Your goal: Could you write out the opening lines of the data, word for word, stopping after the line that contains "W.node_tree.nodes['Background'].inputs[1].default_value = 1.0"?

Dataset content:
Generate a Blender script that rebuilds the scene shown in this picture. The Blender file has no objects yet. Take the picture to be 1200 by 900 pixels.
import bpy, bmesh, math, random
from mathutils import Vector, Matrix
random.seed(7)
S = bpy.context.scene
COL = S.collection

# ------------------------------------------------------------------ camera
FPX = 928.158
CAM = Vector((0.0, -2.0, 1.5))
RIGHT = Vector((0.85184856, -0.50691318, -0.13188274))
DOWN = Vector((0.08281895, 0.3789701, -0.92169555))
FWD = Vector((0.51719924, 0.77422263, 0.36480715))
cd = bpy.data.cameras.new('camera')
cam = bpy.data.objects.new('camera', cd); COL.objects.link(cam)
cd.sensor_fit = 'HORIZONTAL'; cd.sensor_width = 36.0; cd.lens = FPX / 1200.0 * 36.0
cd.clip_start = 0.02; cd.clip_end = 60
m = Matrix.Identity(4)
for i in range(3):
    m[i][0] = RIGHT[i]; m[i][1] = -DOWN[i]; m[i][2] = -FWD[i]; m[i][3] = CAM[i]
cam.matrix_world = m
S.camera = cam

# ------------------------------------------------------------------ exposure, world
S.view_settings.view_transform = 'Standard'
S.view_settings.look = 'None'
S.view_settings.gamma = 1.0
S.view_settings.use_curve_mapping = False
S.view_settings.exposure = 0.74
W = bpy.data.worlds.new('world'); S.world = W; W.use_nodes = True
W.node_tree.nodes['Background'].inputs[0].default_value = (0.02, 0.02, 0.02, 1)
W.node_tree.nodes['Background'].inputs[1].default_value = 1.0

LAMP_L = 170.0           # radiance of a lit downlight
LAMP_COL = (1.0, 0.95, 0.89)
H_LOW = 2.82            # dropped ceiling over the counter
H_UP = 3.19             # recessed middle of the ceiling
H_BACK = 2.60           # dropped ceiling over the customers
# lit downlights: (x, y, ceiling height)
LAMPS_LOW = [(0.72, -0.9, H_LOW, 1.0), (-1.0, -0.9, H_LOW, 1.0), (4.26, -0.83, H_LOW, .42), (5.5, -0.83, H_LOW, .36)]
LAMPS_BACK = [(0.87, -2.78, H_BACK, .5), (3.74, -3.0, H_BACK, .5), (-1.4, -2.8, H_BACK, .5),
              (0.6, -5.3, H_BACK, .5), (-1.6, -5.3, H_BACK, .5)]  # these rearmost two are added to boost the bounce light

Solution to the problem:
Generate a Blender script that rebuilds the scene shown in this picture. The Blender file has no objects yet. Take the picture to be 1200 by 900 pixels.
import bpy, bmesh, math, random
from mathutils import Vector, Matrix
random.seed(7)
S = bpy.context.scene
COL = S.collection

# ------------------------------------------------------------------ camera
FPX = 928.158
CAM = Vector((0.0, -2.0, 1.5))
RIGHT = Vector((0.85184856, -0.50691318, -0.13188274))
DOWN = Vector((0.08281895, 0.3789701, -0.92169555))
FWD = Vector((0.51719924, 0.77422263, 0.36480715))
cd = bpy.data.cameras.new('camera')
cam = bpy.data.objects.new('camera', cd); COL.objects.link(cam)
cd.sensor_fit = 'HORIZONTAL'; cd.sensor_width = 36.0; cd.lens = FPX / 1200.0 * 36.0
cd.clip_start = 0.02; cd.clip_end = 60
m = Matrix.Identity(4)
for i in range(3):
    m[i][0] = RIGHT[i]; m[i][1] = -DOWN[i]; m[i][2] = -FWD[i]; m[i][3] = CAM[i]
cam.matrix_world = m
S.camera = cam

# ------------------------------------------------------------------ exposure, world
S.view_settings.view_transform = 'Standard'
S.view_settings.look = 'None'
S.view_settings.gamma = 1.0
S.view_settings.use_curve_mapping = False
S.view_settings.exposure = 0.74
W = bpy.data.worlds.new('world'); S.world = W; W.use_nodes = True
W.node_tree.nodes['Background'].inputs[0].default_value = (0.02, 0.02, 0.02, 1)
W.node_tree.nodes['Background'].inputs[1].default_value = 1.0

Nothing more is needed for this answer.